2012 Mitsubishi i electric car, New York City, August 2012
We also experienced an occasional rattle from some element of the interior trim, but it didn’t happen often enough to be able to replicate. While lightweight and basic, the 2012 Mitsubishi electric car otherwise seemed pretty solid.
It’s been a long time since we’ve driven a car with tires this narrow, though, and from certain angles–with the front wheels fully cranked in one direction, or from the rear–it does look undeniably like a tiny kit car.
In the end, we conclude that the 2012 Mitsubishi i would make a great urban car if your commute is 20 miles or less. It’s going to be cheap to run–a complete battery recharge giving you up to 60 miles is only about 14 kilowatt-hours, or 30 cents to $3 of electricity (depending on where you live).
The acceleration is decent, if not Tesla-quick, and we can think of few cars that have as much space wrapped into such a small package. (MINI could learn a lot from how the i is laid out.)
But the electric Mitsubishi is severely limited by its range. If its battery pack offered half again as much range–93 miles, say–we think it could find huge acceptance as a large-inside, small-outside practical second car.
So while we liked it, we would have liked it a lot better if we could have driven it to Breezy Point.

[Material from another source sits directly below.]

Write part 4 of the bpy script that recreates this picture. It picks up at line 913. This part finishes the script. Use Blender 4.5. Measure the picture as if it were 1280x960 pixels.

The SE trim level includes a 360-Watt stereo system with an AM/FM/CD/MP3 head unit and eight speakers. The SE model also comes with leather-wrapped steering wheel, heated driver’s seat, power windows, locks, and mirrors, and 15-inch alloy wheels.
Our test car was fitted with the $2,790 Premium Package that includes an in-dash navigation system with real-time traffic data, a 40-GB music server, Bluetooth hands-free audio and phone pairing, steering-wheel audio controls, heated side mirrors, a rear-view camera, and a battery warming system.
It was also fitted with a Quick-Charge port, although as there are no CHAdeMO quick-charging stations in the greater New York City area, we couldn’t test it.
The total price of our 2012 Mitsubishi i SE, with the Premium Package and a mandatory $850 destination charge, was $34,765. The car qualifies for the $7,500 Federal tax credit for buying an electric vehicle.